Its more than a little bit disturbing that the recently published chart below by the Organisation for Economic Co-operation and Development (OECD) shows Canada’s economy is heading for a major contraction. In fact, Canada appears to be leading the G7 toward a substantial correction.

But are we surprised?

No. On the contrary, this is the inevitable outcome when the Bank of Canada imposes higher interest rates on Canadians to socialize the cost of stimulating economic growth with low interest rates accompanied by central bank balance sheet expansion i.e. Quantitative Easing i.e Financial Stimulus.

It is difficult for the average Canadian taxpayer to apprehend the relationship among central bank policies, interest rates, inflation, economic velocity and government debt, since (by design, if you’re cynical) messaging from central banks and commercial bank economists tend to conflict in explaining the central bank policy moves.

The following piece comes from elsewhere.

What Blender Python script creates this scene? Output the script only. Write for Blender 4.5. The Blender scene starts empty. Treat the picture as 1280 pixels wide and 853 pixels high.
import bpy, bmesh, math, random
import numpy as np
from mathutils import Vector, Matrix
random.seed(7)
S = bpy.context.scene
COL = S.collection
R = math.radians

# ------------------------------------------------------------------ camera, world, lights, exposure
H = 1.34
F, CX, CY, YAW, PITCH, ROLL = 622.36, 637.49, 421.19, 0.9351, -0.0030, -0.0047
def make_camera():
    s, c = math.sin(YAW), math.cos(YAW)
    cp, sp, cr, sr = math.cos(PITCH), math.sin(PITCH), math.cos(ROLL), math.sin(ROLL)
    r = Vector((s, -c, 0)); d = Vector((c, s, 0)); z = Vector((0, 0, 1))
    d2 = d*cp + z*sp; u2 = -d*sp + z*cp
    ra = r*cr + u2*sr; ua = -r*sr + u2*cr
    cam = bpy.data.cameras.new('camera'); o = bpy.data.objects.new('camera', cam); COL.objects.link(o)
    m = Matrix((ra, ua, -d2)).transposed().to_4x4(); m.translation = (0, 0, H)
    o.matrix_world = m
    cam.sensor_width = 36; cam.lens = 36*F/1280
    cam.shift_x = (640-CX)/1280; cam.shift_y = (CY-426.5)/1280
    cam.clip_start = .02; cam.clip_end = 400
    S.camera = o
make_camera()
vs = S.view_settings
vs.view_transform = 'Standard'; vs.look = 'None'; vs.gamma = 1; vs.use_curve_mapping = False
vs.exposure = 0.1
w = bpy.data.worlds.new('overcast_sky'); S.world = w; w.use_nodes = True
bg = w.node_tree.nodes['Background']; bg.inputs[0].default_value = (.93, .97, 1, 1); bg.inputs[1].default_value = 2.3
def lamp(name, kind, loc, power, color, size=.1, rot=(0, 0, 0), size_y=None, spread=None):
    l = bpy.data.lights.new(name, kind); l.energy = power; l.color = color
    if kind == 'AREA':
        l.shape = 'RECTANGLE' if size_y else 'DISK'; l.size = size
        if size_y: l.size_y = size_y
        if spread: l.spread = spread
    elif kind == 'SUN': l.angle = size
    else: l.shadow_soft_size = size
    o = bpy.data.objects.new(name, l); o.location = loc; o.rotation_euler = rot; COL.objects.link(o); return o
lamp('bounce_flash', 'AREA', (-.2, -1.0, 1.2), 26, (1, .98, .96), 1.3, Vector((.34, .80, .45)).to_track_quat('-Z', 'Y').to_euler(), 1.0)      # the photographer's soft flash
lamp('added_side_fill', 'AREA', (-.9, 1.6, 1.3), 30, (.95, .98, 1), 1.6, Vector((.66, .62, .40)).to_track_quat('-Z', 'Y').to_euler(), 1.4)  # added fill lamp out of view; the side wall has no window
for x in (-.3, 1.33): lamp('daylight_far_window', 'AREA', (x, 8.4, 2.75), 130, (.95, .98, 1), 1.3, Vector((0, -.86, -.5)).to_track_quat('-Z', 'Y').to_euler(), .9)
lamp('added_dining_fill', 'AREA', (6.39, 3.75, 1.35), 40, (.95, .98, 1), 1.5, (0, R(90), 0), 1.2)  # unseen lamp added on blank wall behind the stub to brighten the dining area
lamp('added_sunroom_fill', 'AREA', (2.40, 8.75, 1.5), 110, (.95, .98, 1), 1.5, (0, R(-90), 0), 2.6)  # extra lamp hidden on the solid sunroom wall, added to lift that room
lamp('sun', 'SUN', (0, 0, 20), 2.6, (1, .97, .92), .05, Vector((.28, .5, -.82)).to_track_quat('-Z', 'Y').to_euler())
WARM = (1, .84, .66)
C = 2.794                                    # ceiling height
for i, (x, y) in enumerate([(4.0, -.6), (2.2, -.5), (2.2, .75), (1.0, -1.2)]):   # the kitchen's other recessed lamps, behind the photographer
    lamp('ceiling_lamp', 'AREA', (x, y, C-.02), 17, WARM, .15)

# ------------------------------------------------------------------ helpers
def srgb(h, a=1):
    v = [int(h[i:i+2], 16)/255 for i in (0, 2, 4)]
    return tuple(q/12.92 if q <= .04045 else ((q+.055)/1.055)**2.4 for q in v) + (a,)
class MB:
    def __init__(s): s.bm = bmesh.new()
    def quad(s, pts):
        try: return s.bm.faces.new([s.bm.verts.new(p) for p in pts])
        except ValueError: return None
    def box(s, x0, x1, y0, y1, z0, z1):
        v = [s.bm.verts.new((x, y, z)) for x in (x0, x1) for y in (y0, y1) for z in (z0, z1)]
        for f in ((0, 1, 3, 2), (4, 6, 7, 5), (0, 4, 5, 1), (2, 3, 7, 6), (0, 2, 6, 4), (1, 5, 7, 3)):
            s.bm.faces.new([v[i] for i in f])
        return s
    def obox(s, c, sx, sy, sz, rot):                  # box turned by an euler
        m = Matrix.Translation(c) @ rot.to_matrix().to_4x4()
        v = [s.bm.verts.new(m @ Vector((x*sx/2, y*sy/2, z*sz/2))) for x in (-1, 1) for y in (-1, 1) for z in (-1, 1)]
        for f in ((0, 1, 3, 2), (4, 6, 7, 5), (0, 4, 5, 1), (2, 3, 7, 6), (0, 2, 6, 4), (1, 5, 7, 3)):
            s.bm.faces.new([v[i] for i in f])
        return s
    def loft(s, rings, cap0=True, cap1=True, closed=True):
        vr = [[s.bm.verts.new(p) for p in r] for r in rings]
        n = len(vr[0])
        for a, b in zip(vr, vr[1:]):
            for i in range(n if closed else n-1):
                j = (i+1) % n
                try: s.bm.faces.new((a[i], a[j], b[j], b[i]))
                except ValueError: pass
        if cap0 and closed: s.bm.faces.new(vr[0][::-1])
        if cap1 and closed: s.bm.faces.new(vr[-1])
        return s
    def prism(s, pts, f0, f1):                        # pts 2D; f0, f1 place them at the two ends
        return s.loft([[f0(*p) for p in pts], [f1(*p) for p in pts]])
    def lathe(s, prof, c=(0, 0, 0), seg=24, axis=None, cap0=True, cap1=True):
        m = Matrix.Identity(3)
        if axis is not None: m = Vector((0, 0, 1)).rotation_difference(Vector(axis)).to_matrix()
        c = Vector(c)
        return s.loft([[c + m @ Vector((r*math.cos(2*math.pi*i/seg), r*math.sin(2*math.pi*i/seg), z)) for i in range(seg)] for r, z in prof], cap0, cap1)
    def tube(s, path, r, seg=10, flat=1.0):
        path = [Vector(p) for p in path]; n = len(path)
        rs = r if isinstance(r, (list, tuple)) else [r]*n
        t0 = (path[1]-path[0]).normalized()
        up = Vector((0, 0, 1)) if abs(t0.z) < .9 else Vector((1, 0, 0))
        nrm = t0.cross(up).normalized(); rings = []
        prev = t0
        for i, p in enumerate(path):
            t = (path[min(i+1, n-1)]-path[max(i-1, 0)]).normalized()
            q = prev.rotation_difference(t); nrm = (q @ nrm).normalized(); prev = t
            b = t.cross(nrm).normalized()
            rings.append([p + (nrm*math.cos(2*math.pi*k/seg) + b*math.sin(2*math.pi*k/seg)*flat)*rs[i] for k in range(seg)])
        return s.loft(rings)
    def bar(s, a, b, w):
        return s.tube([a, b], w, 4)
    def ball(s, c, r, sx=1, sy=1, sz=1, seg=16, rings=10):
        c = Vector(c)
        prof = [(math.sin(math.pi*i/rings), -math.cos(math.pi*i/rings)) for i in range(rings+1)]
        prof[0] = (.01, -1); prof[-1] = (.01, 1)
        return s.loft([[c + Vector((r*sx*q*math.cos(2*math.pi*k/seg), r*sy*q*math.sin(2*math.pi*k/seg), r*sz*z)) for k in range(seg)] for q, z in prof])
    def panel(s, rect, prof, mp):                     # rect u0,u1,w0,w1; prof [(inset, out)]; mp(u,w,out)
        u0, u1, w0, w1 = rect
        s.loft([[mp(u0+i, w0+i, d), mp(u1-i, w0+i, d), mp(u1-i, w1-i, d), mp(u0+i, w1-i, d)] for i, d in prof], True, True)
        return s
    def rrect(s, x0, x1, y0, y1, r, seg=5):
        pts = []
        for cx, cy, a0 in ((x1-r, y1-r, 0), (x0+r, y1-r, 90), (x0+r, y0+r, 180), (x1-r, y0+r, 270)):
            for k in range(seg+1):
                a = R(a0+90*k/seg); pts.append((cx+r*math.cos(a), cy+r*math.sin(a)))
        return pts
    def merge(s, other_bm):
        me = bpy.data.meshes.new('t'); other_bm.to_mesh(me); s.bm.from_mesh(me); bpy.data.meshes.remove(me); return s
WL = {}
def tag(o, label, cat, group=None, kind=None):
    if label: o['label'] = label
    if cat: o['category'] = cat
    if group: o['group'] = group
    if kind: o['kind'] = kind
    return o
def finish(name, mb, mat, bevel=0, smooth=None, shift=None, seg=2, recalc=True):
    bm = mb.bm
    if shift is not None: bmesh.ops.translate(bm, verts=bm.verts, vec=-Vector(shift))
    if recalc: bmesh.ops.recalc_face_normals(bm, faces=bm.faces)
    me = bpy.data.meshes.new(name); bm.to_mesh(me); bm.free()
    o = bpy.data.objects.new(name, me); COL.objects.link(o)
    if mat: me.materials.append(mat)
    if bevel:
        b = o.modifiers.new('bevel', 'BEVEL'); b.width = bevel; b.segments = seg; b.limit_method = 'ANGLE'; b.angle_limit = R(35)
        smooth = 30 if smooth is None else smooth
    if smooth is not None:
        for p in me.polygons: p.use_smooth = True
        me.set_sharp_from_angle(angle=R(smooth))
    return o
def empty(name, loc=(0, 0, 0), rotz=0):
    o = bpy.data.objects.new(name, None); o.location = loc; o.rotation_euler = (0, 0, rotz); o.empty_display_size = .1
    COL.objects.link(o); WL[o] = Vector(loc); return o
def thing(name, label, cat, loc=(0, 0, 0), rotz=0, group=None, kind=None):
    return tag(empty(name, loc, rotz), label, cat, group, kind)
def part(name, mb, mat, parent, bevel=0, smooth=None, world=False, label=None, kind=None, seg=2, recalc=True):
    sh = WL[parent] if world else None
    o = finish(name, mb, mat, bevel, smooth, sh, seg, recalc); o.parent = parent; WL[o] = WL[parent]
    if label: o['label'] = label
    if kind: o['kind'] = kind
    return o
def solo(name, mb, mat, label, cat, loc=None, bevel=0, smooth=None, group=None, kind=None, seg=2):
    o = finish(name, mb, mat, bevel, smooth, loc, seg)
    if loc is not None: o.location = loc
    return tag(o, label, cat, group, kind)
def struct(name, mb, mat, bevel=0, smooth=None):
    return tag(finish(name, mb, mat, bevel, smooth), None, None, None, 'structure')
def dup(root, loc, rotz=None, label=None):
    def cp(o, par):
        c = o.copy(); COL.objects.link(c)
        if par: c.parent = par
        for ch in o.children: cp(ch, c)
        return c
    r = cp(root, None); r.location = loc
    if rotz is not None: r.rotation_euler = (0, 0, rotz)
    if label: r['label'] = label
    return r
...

According to Carmen Reinhart and Belen Sbrancia in the 2015 IMF working paper entitled The Liquidation of Government Debt, “High public debt often produces the drama of default and restructuring. But debt is also reduced through financial repression, a tax on bondholders and savers via negative or below- market real interest rates.”

This is in reference to the periods of broad financial stimulus when central banks are borrowing from their affiliated Treasurys aggressively, which they can only do when negative real interest rates are attached to that debt. When the central banks keep interest rates negative in real terms, they ensure the interest rate expense is kept low which automatically penalizes commercial banks, savers, pensions, and all fixed income product beneficiaries.

The result of such stimulus is now proven to result in runaway inflation, which central banks then respond to with higher interest rates under the guise of taming inflation, but really to compensate the commercial banking sector and institutional fixed income issuers for the last decade of low interest rates and their oppressive effect on bank earnings.

But the important takeaway here for the average citizen is that the central banks can be seen to be implementing policies that protect the interest of the institutoinal banking and investing industries by foisting the cost of stimulus onto the consumer.

Granted, low interest rates do achieve a benefit to the consumer by making the cost of borrowing to buy a house lower, but that is almost simultaneously offset by the higher home prices the resulting buying frenzy induces. So that benefit is largely cancelled out by the fact that consumers are overpaying for their homes, which triggers defaults and foreclosures when the inevitable higher rates are introduced to combat inflation.

Let us pause here for moment to define inflation:

First, there are two main types of inflation that are related yet different. Monetary Inflation is the act of creating money and credit in the financial system by central banks borrowing from their government treasurys, which cause an increase in the money supply broadly in the economy.

Price Inflation is what results when the increased money supply begins to compete for goods and services which typically cannot be increased by monetary inflation – at least, not at the same pace.

So central banks deploy low interest rates and financial stimulus to recduce the cost of servicing the increased debt they have taken on in previous periods of stimulus and borrowing. The then compensate the banking system for enduring the period of lower rates, which directly undermines bank revenue for the duration, by raising rates, which automatically and directly increases commercial bank earnings thanks to the higher spreads on what the bank pays versus what they lend at.

But price inflation has a parallel predatory effect on consumers as demonstrated by Loblaws hammering home outsized earnings by cloaking the increased margins they can charge during inflationary policy periods under the guise of inflation.

My long-winded and hopefully not too convoluted argument here is that we, as citizens, should be more outraged by our Bank of Canada pandering so brazenly to our elite financial families and institutions while we cope with the undisclosed austerity under which we are forced to finance what amounts to private profiteering amid financial repression.

The complexity of the matrix of government borrowing/stimuli, interest rates and inflation is engineered to befuddle the understanding by average citizens of what is really happening.

At the end of the day, these central banks act in the interests of the financial industry to cause periods of boom and bust for consumers that result in our assets being confiscated by the upper echelons of the great financial pyramid.

And just like a pyramid, the minority uppermost blocks are supported entirely by the collective unrelenting strength of those on the bottom.